Sex, Death and Fly Fishing, by John Gierach. “Much more funny and summery, for those who love fishing (fly) fishing. One of the best texts I have read in this genre for years.
“How is photography influenced? A well-known French sociologist said that the world of contemporary art functions through revolution, but it is necessary, however, to take the trouble to reach the second chapter. It may have been from The paradigm of contemporary art (Structures of an artistic revolution), by Nathalie Heinich.”
Abbas
Once Upon the River Love, and Dreams of My Russian Summers, both by Andreï Makine, a Russian-born novelist who writes in French.
Jérôme Sessini
L’Enseignement de l’Ignorance, by JC Michea – ‘One of the most important current philosophers in France.”
Alec Soth
On Imagination, by Mary Ruefle. “This was the perfect book to read while on a trip with my teenage daughter in Japan. It’s a novel about teenagers, middle-agers, Buddhism, Quantum physics and the mystery of time itself. In a mere 32-pages, one of my favorite poets discusses Ukrainian Easter egg dyeing traditions, Emily Dickinson, teddy bear tea parties, Wittgenstein and much more. I’ll be rereading this chapbook regularly whenever I need to kickstart my imagination.”
Bruce Gilden
Killers Of the Flower Moon, by David Grann. “A good read but not as good as his previous one The Lost City of Z.”
Moises Saman
I, The Supreme, by Augusto Roa Bastosa, “a Paraguayan writer, whose book is about a fictionalized Latin America dictator in the 19th century, with amazing parallels to Trump’s America.”

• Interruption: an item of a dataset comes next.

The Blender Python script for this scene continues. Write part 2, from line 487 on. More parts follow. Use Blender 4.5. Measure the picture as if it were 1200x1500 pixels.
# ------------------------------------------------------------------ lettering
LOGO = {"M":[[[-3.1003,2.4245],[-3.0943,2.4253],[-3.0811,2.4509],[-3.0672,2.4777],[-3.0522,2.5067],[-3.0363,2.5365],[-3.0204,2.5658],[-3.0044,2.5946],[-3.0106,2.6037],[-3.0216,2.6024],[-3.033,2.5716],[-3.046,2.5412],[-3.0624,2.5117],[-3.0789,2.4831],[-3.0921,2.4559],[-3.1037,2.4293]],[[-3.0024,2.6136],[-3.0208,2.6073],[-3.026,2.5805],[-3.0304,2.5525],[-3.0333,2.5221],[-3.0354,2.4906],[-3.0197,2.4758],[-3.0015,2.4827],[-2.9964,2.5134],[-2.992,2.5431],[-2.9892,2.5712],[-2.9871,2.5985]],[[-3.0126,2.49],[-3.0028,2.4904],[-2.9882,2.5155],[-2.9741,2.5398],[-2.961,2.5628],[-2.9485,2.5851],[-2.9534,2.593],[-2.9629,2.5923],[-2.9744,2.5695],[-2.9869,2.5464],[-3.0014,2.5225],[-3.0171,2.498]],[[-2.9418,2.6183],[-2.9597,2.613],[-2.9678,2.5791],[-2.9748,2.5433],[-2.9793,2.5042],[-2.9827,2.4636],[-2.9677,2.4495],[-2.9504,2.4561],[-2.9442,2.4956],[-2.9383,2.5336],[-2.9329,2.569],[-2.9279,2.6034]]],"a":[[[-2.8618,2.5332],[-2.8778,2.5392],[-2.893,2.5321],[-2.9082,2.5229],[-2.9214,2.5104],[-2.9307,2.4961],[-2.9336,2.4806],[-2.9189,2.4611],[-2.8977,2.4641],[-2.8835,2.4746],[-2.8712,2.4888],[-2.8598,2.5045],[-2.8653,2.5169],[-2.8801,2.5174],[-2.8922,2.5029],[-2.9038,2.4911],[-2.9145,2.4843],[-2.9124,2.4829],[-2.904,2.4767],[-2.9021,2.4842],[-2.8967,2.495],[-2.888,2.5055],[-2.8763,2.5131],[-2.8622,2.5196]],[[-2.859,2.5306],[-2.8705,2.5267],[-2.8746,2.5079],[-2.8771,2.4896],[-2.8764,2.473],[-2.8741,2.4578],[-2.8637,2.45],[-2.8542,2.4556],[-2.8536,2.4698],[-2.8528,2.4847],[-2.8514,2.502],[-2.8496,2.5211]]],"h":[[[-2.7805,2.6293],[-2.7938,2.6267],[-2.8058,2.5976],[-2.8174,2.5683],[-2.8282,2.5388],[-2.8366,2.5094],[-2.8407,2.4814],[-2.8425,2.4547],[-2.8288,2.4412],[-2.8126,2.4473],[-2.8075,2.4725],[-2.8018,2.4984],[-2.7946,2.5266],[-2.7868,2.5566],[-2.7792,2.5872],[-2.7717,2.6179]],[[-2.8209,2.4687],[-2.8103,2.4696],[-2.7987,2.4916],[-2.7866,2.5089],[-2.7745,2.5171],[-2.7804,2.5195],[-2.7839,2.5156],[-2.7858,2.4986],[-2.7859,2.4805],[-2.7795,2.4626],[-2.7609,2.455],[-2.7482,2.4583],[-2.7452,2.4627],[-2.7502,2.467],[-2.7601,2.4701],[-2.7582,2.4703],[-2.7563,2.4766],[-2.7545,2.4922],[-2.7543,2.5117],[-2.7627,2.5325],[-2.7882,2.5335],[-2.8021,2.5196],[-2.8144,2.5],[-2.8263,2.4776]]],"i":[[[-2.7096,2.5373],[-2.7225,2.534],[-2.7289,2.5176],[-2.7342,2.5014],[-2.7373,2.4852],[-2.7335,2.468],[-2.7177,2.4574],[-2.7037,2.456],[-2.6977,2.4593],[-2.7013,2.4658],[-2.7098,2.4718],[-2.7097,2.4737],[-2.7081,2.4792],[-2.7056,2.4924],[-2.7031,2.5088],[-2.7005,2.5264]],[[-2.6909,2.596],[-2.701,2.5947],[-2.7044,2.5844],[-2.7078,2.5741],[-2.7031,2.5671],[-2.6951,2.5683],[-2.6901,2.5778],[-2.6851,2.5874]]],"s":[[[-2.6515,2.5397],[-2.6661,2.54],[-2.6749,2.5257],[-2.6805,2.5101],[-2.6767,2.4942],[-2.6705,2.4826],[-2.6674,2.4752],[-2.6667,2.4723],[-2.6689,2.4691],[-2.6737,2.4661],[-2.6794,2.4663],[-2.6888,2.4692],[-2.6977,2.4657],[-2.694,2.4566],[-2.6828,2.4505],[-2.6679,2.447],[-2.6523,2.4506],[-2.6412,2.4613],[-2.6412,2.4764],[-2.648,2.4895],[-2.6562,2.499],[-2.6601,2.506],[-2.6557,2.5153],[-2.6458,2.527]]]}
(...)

The Master of Confessions, by Thierry Cruvellier, “about the trial of Duch, a Khmer Rouge prison official in Cambodia responsible for the death of thousands of prisoners.”
Mark Power
I’m currently re-reading Oscar and Lucinda by Peter Carey, “an epic tale of gambling, religious fervour and love.”
“I have an ongoing obsession with Jane Austen. Her only Gothic novel, Northanger Abbey, will be my next read, before I return to Emma for the umpteenth time. Is there a more perfectly structured or beautifully written novel in the English language than Emma?

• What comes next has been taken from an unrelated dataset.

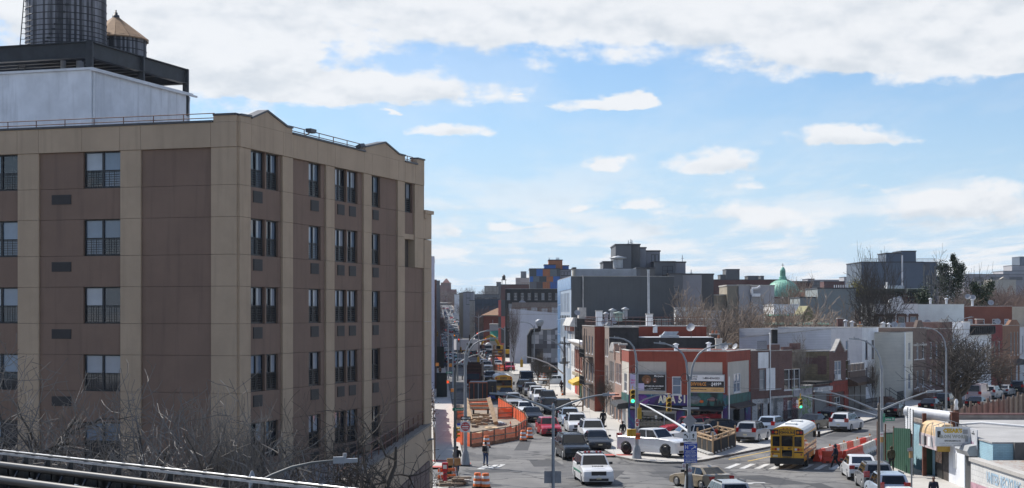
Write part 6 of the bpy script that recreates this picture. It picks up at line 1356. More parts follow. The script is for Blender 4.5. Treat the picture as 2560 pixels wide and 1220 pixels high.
for k in range(14):
 Y=335+k*19;x=XL(Y)+1.2
 if 440<Y<470:continue
 car(rr_.choice(['sedan','suv','hatch']),rr_.choice(cs),x,Y,-3,'car parked along the left kerb of the far avenue',name='parked_car',group='cars parked along the far left kerb',lod=True)
 # corner lot
car('pickup','white',10.9,122.9,134,'white lifted pickup truck with black wheels parked on the corner pavement',z=.13)
car('suv','white',14.6,133.5,262,'white SUV parked behind the white pickup',z=.13);car('suv','charcoal',17.3,138.5,258,'charcoal SUV between the white and the red ones outside the smoke shop',z=.13);car('suv','red',15.6,142.6,258,'red SUV parked right against the smoke shop window',z=.13)
car('suv','silver',20.6,137.0,24,'silver SUV with its rear to us beside the black fabric enclosure',z=.13);car('hatch','paleblue',23.8,146.0,28,'pale hatchback beside the silver SUV, half hidden by the bus',z=.13);car('sedan','black',28.7,151.5,33,'black sedan parked outside the graffiti garage',z=.13)
car('sedan','charcoal',33.0,163.5,34,'dark grey sedan behind the white SUV in the side street',z=.13);car('suv','white',31.6,151.2,30,'white SUV driving away up the side street')
# up the side street
carpx('sedan','black',2237,1043,29,'black sedan hidden partly by the lamp post in the side street');carpx('sedan','black',2328,1030,29,'black sedan parked left of the big bare tree');carpx('suv','charcoal',2366,1020,29,'dark SUV directly behind the big bare tree')
carpx('sedan','black',2443,1024,29,'black sedan right of the big tree trunk');carpx('van','pink',2446,1008,29,'pale van under the branches of the big tree');carpx('van','white',2420,985,29,'white van parked before the white row house');carpx('suv','silver',2480,998,29,'silver SUV parked in the side street right of the tree');carpx('sedan','silver',2513,990,29,'silver sedan beside the silver SUV in the side street');carpx('big','charcoal',2551,986,29,'dark large SUV at the right edge of the side street')
# bottom right lane
car('ev','white',23.35,107.6,5,'white electric sedan first in the line at the right kerb');car('suv','grey',22.85,101.0,5,'grey SUV second in the line behind the white electric sedan');car('suv','paleblue',22.15,94.5,3,'pale blue SUV with tall red tail lights third in the line');car('sedan','white',21.4,88.6,3,'white car last in the line cut by the bottom edge')
car('sedan','gold',11.95,101.2,-27,'gold sedan turning in front of the hospital sign');car('suv','silver',12.0,89.8,-8,'pale SUV roof cut by the bottom edge behind the gold sedan')
# school buses
YB=PAINTS['yellow'];YBD=plain('bus_black',(.015,.015,.016),.5,.1);BRF=plain('bus_white_roof',(.62,.63,.62),.5,.08,1,streak=.1)
def bus(label,x,y,a):
 """origin under the middle of the body; +y is forward"""
 T=thing('school_bus',label,'school bus',(x,y,.012),-radians(a));hw=1.17;y0=-4.9;y1=3.1
 sec=[(-hw,.62),(hw,.62),(hw,2.45),(hw*.97,2.62)];
 m=MB();m.prism([(-hw,y0,.55),(hw,y0,.55),(hw,y0,2.50),(-hw,y0,2.50)],(0,y1-y0,0))
 m.prism([(-1.0,y1,.55),(1.0,y1,.55),(1.0,y1,1.45),(.92,y1,1.55),(-.92,y1,1.55),(-1.0,y1,1.45)],(0,1.0,0))
 m.add([(-1.0,y1+1.0,.55),(1.0,y1+1,.55),(1.0,y1+1,1.45),(.92,y1+1,1.55),(-.92,y1+1,1.55),(-1,y1+1,1.45),(-.85,y1+1.65,.55),(.85,y1+1.65,.55),(.80,y1+1.65,1.22),(-.80,y1+1.65,1.22)],[(0,6,9,5),(1,2,8,7),(2,3,4,5,9,8),(6,7,8,9)])
 m.build('body',YB,T)
 n=10;pr=[(-hw*cos(pi*k/n)*(1 if 0<k<n else 1.0),2.50+.55*sin(pi*k/n)**.75 if 0<k<n else 2.50)for k in range(n+1)]
 m=MB();m.prism([(p[0],y0+.28,p[1])for p in pr],(0,y1-y0-.5,0));m.build('roof',BRF,T)
 for(ya,yb)in((y0,y0+.28),(y1-.22,y1)):m=MB();m.prism([(p[0]*.999,ya,p[1]*.995)for p in pr],(0,yb-ya,0));m.build('roof_cap',YB,T)
 for y in(-2.6,.6):m=MB();m.box(-.4,.4,y-.35,y+.35,3.04,3.12);m.build('roof_hatch',BRF,T)
 for s in(-1,1):
  for k in range(11):m=MB();ya=y0+.35+.67*k;m.box(s*hw-.012,s*hw+.012,ya,ya+.55,1.65,2.38);m.build('side_window',CGL,T)
  for z in(.95,1.35):m=MB();m.box(s*hw-.02,s*hw+.025,y0+.1,y1-.05,z,z+.08);m.build('rub_rail',YBD,T)
  for(ya,r)in((-2.5,.50),(3.75,.48)):
   t=MB();t.lathe([(r*.6,-.17),(r*.96,-.17),(r,-.1),(r,.1),(r*.96,.17),(r*.6,.17)],20,(0,0,0),'x');w=t.build('wheel',TYRE,T,(s*(hw-.16 if ya<0 else.86),ya,r))
   q=MB();q.lathe([(.02,-.16),(r*.62,-.1),(r*.62,.1),(.02,.16)],12,(0,0,0),'x');q.build('rim',YBD,w)
   t=MB();t.box(s*hw-.03 if s>0 else s*hw-.015,s*hw+.015 if s>0 else s*hw+.03,ya-.62,ya+.62,.5,1.06);t.build('wheel_arch',YBD,T)if ya<0 else None
 yr=y0-.012
 def rb(nm,mt,x0,x1,z0,z1,d=.03):m=MB();m.box(x0,x1,yr-d,yr+.03,z0,z1);return m.build(nm,mt,T)
 rb('rear_bumper',YBD,-hw-.02,hw+.02,.38,.80,.12)
 for(x0,x1,z0,z1)in((-1.02,-.52,1.62,2.32),(-.40,.40,1.62,2.36),(.52,1.02,1.62,2.32),(-.36,.36,.92,1.36)):rb('rear_window',CGL,x0,x1,z0,z1)
 for x in(-.48,.46):rb('door_seam',YBD,x,x+.02,.82,2.42,.01)
 for s in(-1,1):
  rb('lamp_panel',YBD,*sorted((s*.62,s*1.14)),2.44,2.80,.03)
  for k,(x,mt)in enumerate(((.76,AMB),(.99,TAIL))):m=MB();m.lathe([(.10,0),(.10,.05),(.02,.07)],12,(s*x,0,0),'y');o=m.build('warning_lamp',mt,T,(0,yr-.09,2.62))
  for k,(x,mt)in enumerate(((.62,WHLAMP),(.80,TAIL),(1.0,AMB))):m=MB();m.lathe([(.09,0),(.09,.04),(.02,.06)],12,(s*x,0,0),'y');m.build('tail_light',mt,T,(0,yr-.06,1.42))
  rb('rub_strip',YBD,*sorted((s*.5,s*1.12)),1.17,1.24,.03);
  m=MB();m.lathe([(.06,0),(.06,.04),(.01,.05)],10,(s*1.0,0,0),'y');m.build('reflector',TAIL,T,(0,yr-.05,1.06))
 rb('number_plate',PLATE,-1.0,-.66,.86,1.0)
 rb('sign_panel',YB,-.52,.52,2.44,2.76,.035);t=text_mesh('SCHOOL BUS',.25,YBD,T,(0,yr-.06,2.60),0,'lettering',.004,.72,.012);rb('sign_frame',YBD,-.56,.56,2.40,2.80,.025)
 text_mesh('407',.2,YBD,T,(.18,yr-.02,1.48),0,'lettering',.004,.9,.006);text_mesh('VJ',.2,YBD,T,(-.33,yr-.02,1.48),0,'lettering',.004,.9,.006);text_mesh('(718) 383-9400',.10,YBD,T,(0,yr-.02,.86),0,'lettering',.004,1,.002)
 for k in(-1,0,1):m=MB();m.box(k*.25-.05,k*.25+.05,yr-.02,yr+.05,2.84,2.90);m.build('marker_lamp',TAIL,T)
 m=MB();m.add([(-1.05,y1+.012,1.62),(1.05,y1+.012,1.62),(1.0,y1+.012,2.36),(-1.0,y1+.012,2.36)],[(3,2,1,0)]);m.box(-1.05,1.05,y1,y1+.02,1.62,2.36);m.build('windscreen',CGL,T)
 m=MB();m.box(-1.12,1.12,y1,y1+.05,2.42,2.78);m.build('front_panel',YB,T)
 m=MB();m.box(-.45,.45,y1+.05,y1+.07,2.47,2.74);m.build('front_sign',YBD,T);text_mesh('SCHOOL BUS',.2,YB,T,(0,y1+.08,2.60),pi,'lettering',.004,.8,.01)
 for s in(-1,1):
  for k,(x,mt)in enumerate(((.66,AMB),(.92,TAIL))):m=MB();m.box(s*x-.1,s*x+.1,y1+.05,y1+.09,2.5,2.7);m.build('warning_lamp',mt,T)
  m=MB();m.lathe([(.14,0),(.14,.05)],12,(s*.62,0,0),'y');m.build('headlight',LENS,T,(0,y1+1.62,.95))
  m=MB();m.box(s*1.35-.1,s*1.35+.1,y1+.1,y1+.2,1.7,2.15);m.tube((s*1.1,y1,1.9),(s*1.3,y1+.15,1.95),.03);m.build('mirror',YBD,T)
 m=MB();m.box(-.5,.5,y1+1.6,y1+1.67,.75,1.15);m.build('grille',YBD,T);m=MB();m.box(-1.1,1.1,y1+1.62,y1+1.8,.42,.68);m.build('front_bumper',YBD,T)
 return T
bus('yellow school bus with a white roof seen from behind on the crosswalk',20.9,117.9,17)
bus('yellow school bus facing us in the left queue of the avenue',*((1256-CX)/F*212,212),177);bus('small looking yellow school bus far up the avenue by the box truck',*((1171-CX)/F*459,459),192)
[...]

While walking my dog, Kodak, I always listen to audiobooks. I’ve just finished the complete works of Sherlock Holmes, read by Stephen Fry. After 71 hours immersed in Sherlock’s logical deduction techniques there isn’t a crime I don’t feel capable of solving.”

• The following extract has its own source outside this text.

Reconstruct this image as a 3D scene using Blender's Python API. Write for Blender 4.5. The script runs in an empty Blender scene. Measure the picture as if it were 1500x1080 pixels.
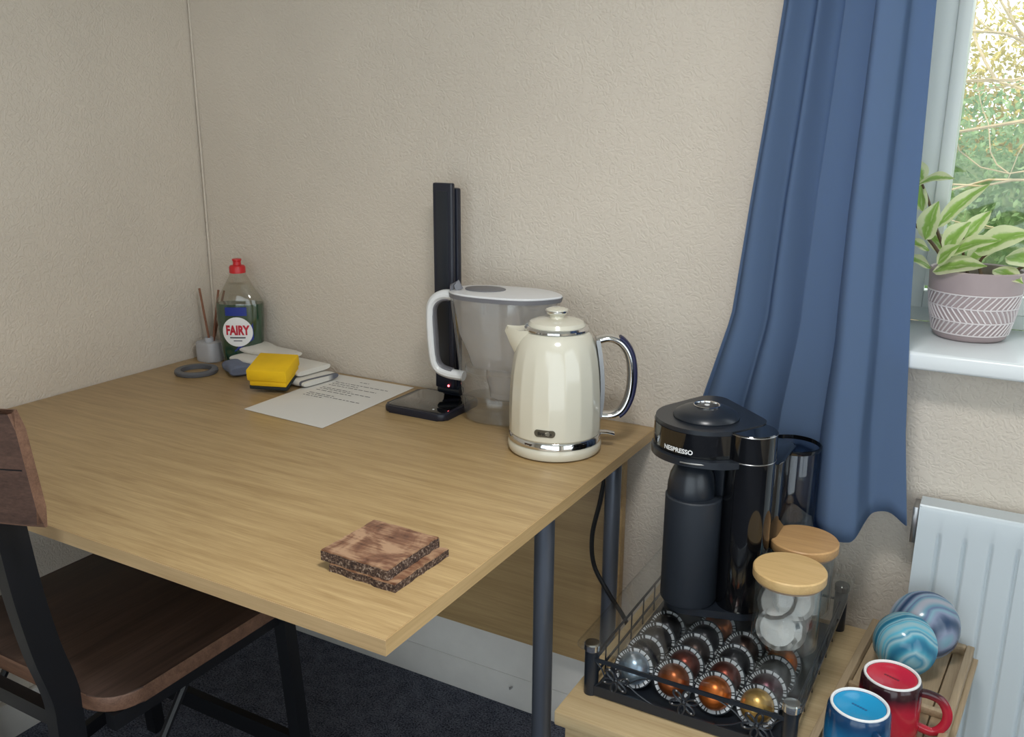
import bpy, bmesh, math, random
import numpy as np
from mathutils import Vector, Matrix, Euler
random.seed(7)
PI = math.pi
sc = bpy.context.scene
# ------------------------------------------------------------------ camera
def cam_basis(yaw, pitch, roll):
    cy, sy, cp, sp = math.cos(yaw), math.sin(yaw), math.cos(pitch), math.sin(pitch)
    f = Vector((sy*cp, cy*cp, -sp)); r = Vector((cy, -sy, 0)); u = r.cross(f)
    c, s = math.cos(roll), math.sin(roll)
    return c*r + s*u, -s*r + c*u, f
cam = bpy.data.cameras.new('camera'); co = bpy.data.objects.new('camera', cam)
sc.collection.objects.link(co); sc.camera = co
r_, u_, f_ = cam_basis(-0.510153, 0.264714, 0.0065947)
M = Matrix((r_, u_, -f_)).transposed().to_4x4(); M.translation = (1.72015, -1.54151, 1.254561)
co.matrix_world = M
cam.sensor_fit = 'HORIZONTAL'; cam.sensor_width = 36; cam.lens = 36*1320.39/1500
cam.clip_start = .02; cam.clip_end = 200
# ------------------------------------------------------------------ world, lights, exposure
w = bpy.data.worlds.new('world'); sc.world = w; w.use_nodes = True
bg = w.node_tree.nodes['Background']; bg.inputs[0].default_value = (.86, .93, 1, 1); bg.inputs[1].default_value = 2.7
YF_ = -2.8
def lamp(name, typ, loc, rot, energy, col=(1, 1, 1), **k):
    l = bpy.data.lights.new(name, typ); l.energy = energy; l.color = col
    for a, b in k.items():
        if a == 'portal': l.cycles.is_portal = b
        else: setattr(l, a, b)
    o = bpy.data.objects.new(name, l); sc.collection.objects.link(o); o.location = loc; o.rotation_euler = rot
    return o
lamp('sun', 'SUN', (-5, -5, 8), Vector((.45, .62, -.6)).to_track_quat('-Z', 'Y').to_euler(), 2.2, (1, .88, .68), angle=.03)
lamp('window_portal', 'AREA', (2.12, .27, 1.55), (PI/2, 0, PI), 1, shape='RECTANGLE', size=1.44, size_y=1.25, portal=True)
lamp('added_door_portal', 'AREA', (1.95, YF_-.17, 1.15), (PI/2, 0, 0), 1, shape='RECTANGLE', size=2.4, size_y=2.1, portal=True)  # sky sampling for the added glazed doors
lamp('added_window_portal', 'AREA', (3.43, -1.45, 1.3), (PI/2, 0, -PI/2+PI), 1, shape='RECTANGLE', size=1.7, size_y=1.7, portal=True)  # sky sampling for the added side window
sc.view_settings.view_transform = 'Standard'; sc.view_settings.look = 'None'; sc.view_settings.gamma = 1
sc.view_settings.use_curve_mapping = False; sc.view_settings.exposure = 0
sc.cycles.max_bounces = 12; sc.cycles.diffuse_bounces = 6; sc.cycles.transparent_max_bounces = 24
sc.cycles.transmission_bounces = 12; sc.cycles.use_denoising = True; sc.cycles.sample_clamp_indirect = 6
sc.cycles.caustics_reflective = False; sc.cycles.caustics_refractive = False

lamp('added_fill_lamp', 'AREA', (1.50, -.93, 1.78), (0, 0, 0), 9.2, (1, .985, .96), shape='DISK', size=.26)  # unseen lamp added inside the room to brighten desk and walls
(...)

Marina Fusco Nims, on behalf of her father Paul Fusco
“Besides reading the NYT cover-to-cover every day, Paul is now reading Colson Whitehead’s The Underground Railroad . It piqued Paul’s interest because of his life-long examination of social justice.”
Eli Reed
“I am rereading the novel, Something Happened, by Joseph Heller, which has been described as a novel that plays as an internal monologue detailing the main character’s doomed quest for certitude. It has also been described as the most criminally overlooked great novel of the past half century. The 40th anniversary of its publication is being celebrated this year. I remember reading it a few years after it was published and one of the things I acquired from it was an understanding of the inner life of most business offices and it still works today.
I am also rereading The Sisters, a novel by Robert Littell. Christopher Lehmann-Haupt of the NYTimes stated that it is ‘the plot of plots’. I used to give away paperback copies to friends because it just may be the best spy novel of all time. For example, one of the evil characters in the book can easily imitate various sounds such as gravel being thrown against a screen door, and when he’s in a really good and foul mood – can imitate the sound of the sun going down. This does not bode well for characters unfortunately near enough to witness that particular life shifting moment.”